人為的に温度管理が可能なステンレスタンクや、そのほかの醸造設備を見る。
小さなコンクリートタンクでワインを造っている、周辺のカンティナと比べれば、 Villa Russiz(ヴィラ・ルシッツ)は設備過剰な生産者なのかもしれない。
しかし、国際マーケット(特にイギリスやフランスのマーケット)を視野にいれた品質や生産量を前提とすると、この位の設備は、小規模な方だろう。

Villa Russiz(ヴィラ・ルシッツ)が目指す方向も、国際マーケットの方である。
地元のトラットリアで家庭料理と合わせるワインではなく、VIPや政財界の人物が集う一流レストランやホテルのワインリストにリスト・オンされるようなスタイルのワインである、

ふと、棒で発酵中のワインを突いている、オスラヴィエの巨匠達の顔が脳裏に浮かぶ。
同じ生産地にありながら、造るワインの方向性はこうも異なるのかと、正直驚かされた。

” Collio Merlot Graf de La Tour 2004 ” と ” Collio Friulano 2006 ” ゆったりと試飲する。

前述のように、同社のワインは、赤・白問わず、どの品種のワインもアルコール感が強く、大変ミネラリーでクリーンな味わいが特徴である。

酒質も別格。
コルモンス周辺の中小の造り手達のワインよりも、はるかに洗練されている。

Villa Russiz(ヴィラ・ルシッツ)のメルローも、白ワインのフリウラーノも、できれば大降りのボルドー・グラスで楽しみたい。
クラッシクなフレンチとのマリアージュも難なくこなす、実にふところの深い味わいである。

別れ際、先程の孤児院の話に話題が移った。
「あの子たちのためにも、いいワイン造って、しっかり稼がないとね。

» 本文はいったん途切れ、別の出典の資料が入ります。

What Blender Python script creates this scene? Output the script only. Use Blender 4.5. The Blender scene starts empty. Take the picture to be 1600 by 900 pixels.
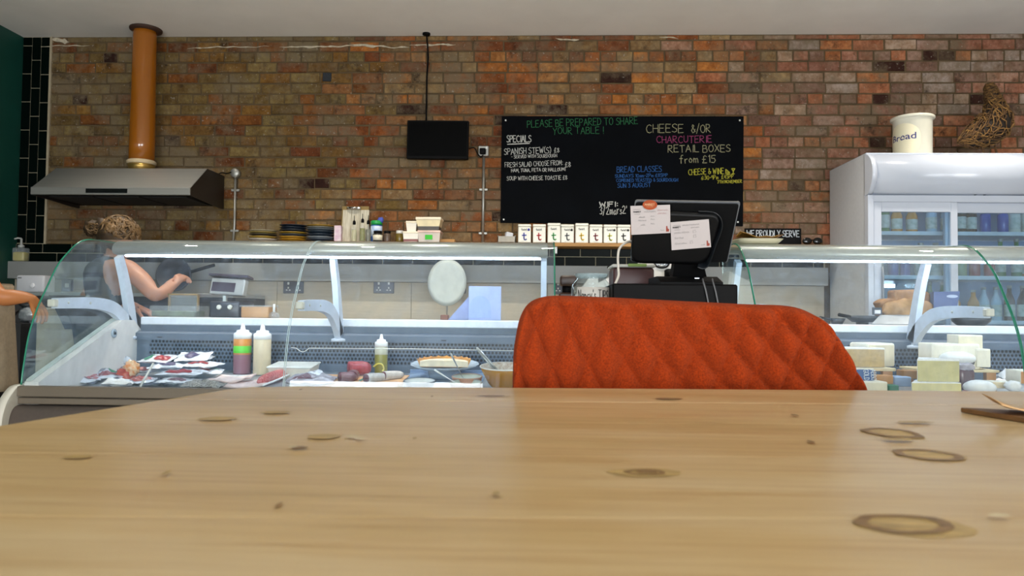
import bpy, bmesh, math, random
from mathutils import Vector, Matrix, Euler, noise
random.seed(11)
SC = bpy.context.scene
C = SC.collection
R = math.radians
PI = math.pi
E = 0.845                     # eye height above the floor

# ------------------------------------------------------------------ camera
YAW, PIT, ROL, FPX = R(2.2), R(1.9), R(0.6), 1155.0
_fw = Vector((-math.sin(YAW)*math.cos(PIT), math.cos(YAW)*math.cos(PIT), math.sin(PIT)))
_r0 = Vector((math.cos(YAW), math.sin(YAW), 0)); _u0 = _r0.cross(_fw)
_rt = _r0*math.cos(ROL) + _u0*math.sin(ROL); _up = -_r0*math.sin(ROL) + _u0*math.cos(ROL)
cam = bpy.data.cameras.new('camera'); camo = bpy.data.objects.new('camera', cam); C.objects.link(camo)
cam.sensor_width = 36; cam.lens = 36*FPX/1600; cam.clip_start = 0.02; cam.clip_end = 200
m = Matrix((_rt, _up, -_fw)).transposed().to_4x4(); m.translation = Vector((0, 0, E)); camo.matrix_world = m
cam.dof.use_dof = True; cam.dof.focus_distance = 2.1; cam.dof.aperture_fstop = 14.0
SC.camera = camo

# ------------------------------------------------------------------ world, lights, exposure
SC.view_settings.view_transform = 'Standard'; SC.view_settings.look = 'None'
SC.view_settings.gamma = 1; SC.view_settings.use_curve_mapping = False
SC.view_settings.exposure = -0.12
W = bpy.data.worlds.new('overcast_sky'); SC.world = W; W.use_nodes = True
nt = W.node_tree; bg = nt.nodes['Background']
tc = nt.nodes.new('ShaderNodeTexCoord'); sx = nt.nodes.new('ShaderNodeSeparateXYZ'); rp = nt.nodes.new('ShaderNodeValToRGB')
rp.color_ramp.elements[0].position = 0.0; rp.color_ramp.elements[0].color = (.80, .86, .95, 1)
rp.color_ramp.elements[1].position = 0.6; rp.color_ramp.elements[1].color = (.62, .78, 1.0, 1)
nt.links.new(tc.outputs['Generated'], sx.inputs[0]); nt.links.new(sx.outputs['Z'], rp.inputs[0])
nt.links.new(rp.outputs[0], bg.inputs['Color']); bg.inputs['Strength'].default_value = 1.8

def area(name, loc, rot, sx_, sy_, power, col):
    l = bpy.data.lights.new(name, 'AREA'); l.shape = 'RECTANGLE'; l.size = sx_; l.size_y = sy_
    l.energy = power; l.color = col
    o = bpy.data.objects.new(name, l); o.location = loc; o.rotation_euler = rot; C.objects.link(o); return o
# daylight through the two shop windows behind the camera
area('daylight_window', (1.9, -3.44, 1.08), (R(90), 0, 0), 3.0, 1.0, 225, (.95, .98, 1.0))
area('daylight_window', (-1.9, -3.44, 1.08), (R(90), 0, 0), 2.4, 1.0, 150, (.95, .98, 1.0))

# ------------------------------------------------------------------ helpers
def at(px, py, Y):
    d = _fw*FPX + _rt*(px-800) + _up*(450-py)
    return d*(Y/d.y) + Vector((0, 0, E))
def atX(px, py, X):
    d = _fw*FPX + _rt*(px-800) + _up*(450-py)
    return d*(X/d.x) + Vector((0, 0, E))
def atZ(px, py, Z):
    d = _fw*FPX + _rt*(px-800) + _up*(450-py)
    return d*((Z-E)/d.z) + Vector((0, 0, E))
DK0, DKS, DKY = E-0.355, 0.09, 2.85            # display deck: height at DKY, slope
def deckz(y): return DK0 + (y-DKY)*DKS
DROT = math.atan(DKS)
def deck(px, py):
    d = _fw*FPX + _rt*(px-800) + _up*(450-py)
    t = (DK0 - DKS*DKY - E)/(d.z - DKS*d.y)
    return d*t + Vector((0, 0, E))
def pxm(Y): return Y/FPX                        # metres per pixel at depth Y

def lin(c):
    if isinstance(c, str):
        c = c.lstrip('#'); c = [int(c[i:i+2], 16)/255 for i in (0, 2, 4)]
        return tuple((x/12.92 if x <= .04045 else ((x+.055)/1.055)**2.4) for x in c)
    return tuple(c)

MATS = {}
def mat(name, col, rough=.5, metal=0.0, var=.12, nscale=14, bump=0.0, bscale=60, spec=None, emit=None, es=0, trans=0, alpha=None, coat=0, stretch=None, col2=None):
    """procedural principled material: noise-varied colour, optional bump"""
    if name in MATS: return MATS[name]
    M = bpy.data.materials.new(name); M.use_nodes = True; MATS[name] = M
    n = M.node_tree.nodes; l = M.node_tree.links; b = n['Principled BSDF']
    b.inputs['Roughness'].default_value = rough; b.inputs['Metallic'].default_value = metal
    if spec is not None: b.inputs['Specular IOR Level'].default_value = spec
    if coat: b.inputs['Coat Weight'].default_value = coat; b.inputs['Coat Roughness'].default_value = .08
    c = lin(col); c2 = lin(col2) if col2 else tuple(max(0, x*(1-var)) for x in c); c1 = c if col2 else tuple(min(1, x*(1+var)) for x in c)
    t = n.new('ShaderNodeTexCoord'); mp = n.new('ShaderNodeMapping'); l.new(t.outputs['Object'], mp.inputs[0])
    if stretch: mp.inputs['Scale'].default_value = stretch
    no = n.new('ShaderNodeTexNoise'); no.inputs['Scale'].default_value = nscale; no.inputs['Detail'].default_value = 4
    l.new(mp.outputs[0], no.inputs['Vector'])
    rr = n.new('ShaderNodeValToRGB'); rr.color_ramp.elements[0].position = .32; rr.color_ramp.elements[1].position = .68
    rr.color_ramp.elements[0].color = (*c2, 1); rr.color_ramp.elements[1].color = (*c1, 1)
    l.new(no.outputs[0], rr.inputs[0]); l.new(rr.outputs[0], b.inputs['Base Color'])
    if bump:
        nb = n.new('ShaderNodeTexNoise'); nb.inputs['Scale'].default_value = bscale; nb.inputs['Detail'].default_value = 5
        l.new(mp.outputs[0], nb.inputs['Vector'])
        bp = n.new('ShaderNodeBump'); bp.inputs['Strength'].default_value = bump; bp.inputs['Distance'].default_value = .004
        l.new(nb.outputs[0], bp.inputs['Height']); l.new(bp.outputs[0], b.inputs['Normal'])
    if trans: b.inputs['Transmission Weight'].default_value = trans
    if alpha is not None: b.inputs['Alpha'].default_value = alpha
    if emit is not None:
        b.inputs['Emission Color'].default_value = (*lin(emit), 1); b.inputs['Emission Strength'].default_value = es
    return M

def glassmat(name, tint=(.93, .97, .96), haze=.03, hazecol=(.75, .85, .95), base=.03, edge=.6, rough=.02, smear=30, ior=1.5):
    """sheet glass: clear, mirror by facing angle, a thin smeared film of dirt"""
    if name in MATS: return MATS[name]
    M = bpy.data.materials.new(name); M.use_nodes = True; MATS[name] = M
    n = M.node_tree.nodes; l = M.node_tree.links; n.remove(n['Principled BSDF']); out = n['Material Output']
    tr = n.new('ShaderNodeBsdfTransparent'); tr.inputs[0].default_value = (*tint, 1)
    gl = n.new('ShaderNodeBsdfGlossy'); gl.inputs['Roughness'].default_value = rough; gl.inputs[0].default_value = (.95, 1, 1, 1)
    lw = n.new('ShaderNodeFresnel'); ge = n.new('ShaderNodeNewGeometry'); io = n.new('ShaderNodeMapRange')   # same index from either side of a sheet
    io.inputs['To Min'].default_value = ior; io.inputs['To Max'].default_value = 1/ior; l.new(ge.outputs['Backfacing'], io.inputs['Value']); l.new(io.outputs[0], lw.inputs[0])
    df = n.new('ShaderNodeBsdfDiffuse'); df.inputs[0].default_value = (*hazecol, 1)
    tl = n.new('ShaderNodeBsdfTranslucent'); tl.inputs[0].default_value = (*hazecol, 1)
    ad = n.new('ShaderNodeMixShader'); ad.inputs[0].default_value = .5; l.new(df.outputs[0], ad.inputs[1]); l.new(tl.outputs[0], ad.inputs[2])
    t = n.new('ShaderNodeTexCoord'); mp = n.new('ShaderNodeMapping'); mp.inputs['Scale'].default_value = (1, 1, .25); mp.inputs['Rotation'].default_value = (0, .5, 0)
    no = n.new('ShaderNodeTexNoise'); no.inputs['Scale'].default_value = smear; no.inputs['Detail'].default_value = 6; no.inputs['Roughness'].default_value = .65
    l.new(t.outputs['Object'], mp.inputs[0]); l.new(mp.outputs[0], no.inputs['Vector'])
    mr = n.new('ShaderNodeMapRange'); mr.inputs['From Min'].default_value = .4; mr.inputs['From Max'].default_value = .75
    mr.inputs['To Min'].default_value = haze*.45; mr.inputs['To Max'].default_value = haze*2.2; l.new(no.outputs[0], mr.inputs['Value'])
    m1 = n.new('ShaderNodeMixShader'); l.new(mr.outputs[0], m1.inputs[0]); l.new(tr.outputs[0], m1.inputs[1]); l.new(ad.outputs[0], m1.inputs[2])
    m2 = n.new('ShaderNodeMixShader'); l.new(lw.outputs[0], m2.inputs[0]); l.new(m1.outputs[0], m2.inputs[1]); l.new(gl.outputs[0], m2.inputs[2])
    l.new(m2.outputs[0], out.inputs[0]); return M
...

」
自分自身に(まったくだよ)といいそうな、軽い溜息をまじえながら、さわやかに笑っていた。

最後に、ジャンニと記念写真。
遠くに見える、ヴィラ・ルシッツの丘には、一族が眠るモニュメントがある。
周囲を葡萄畑と糸杉囲まれたその風景は、奈良の「古墳(円墳)」のようだった。

with-Gianni Menotti

余談

フリウリでの全日程を終え、ピエモンテへと車を走らせる途中、インターチェンジに差し掛かる途中で、急遽、同社に舞い戻った。
ジャンニ・メノッティとの試飲後、6日も経っていたが、どうしてもその素晴らしい味わいが、脳裏から離れなかったためだ。

このフリウリ滞在中、絶対に自腹をはたいて買わねばならないと思ったワインは、パラスコスのスカラと、ルシッツの2本である。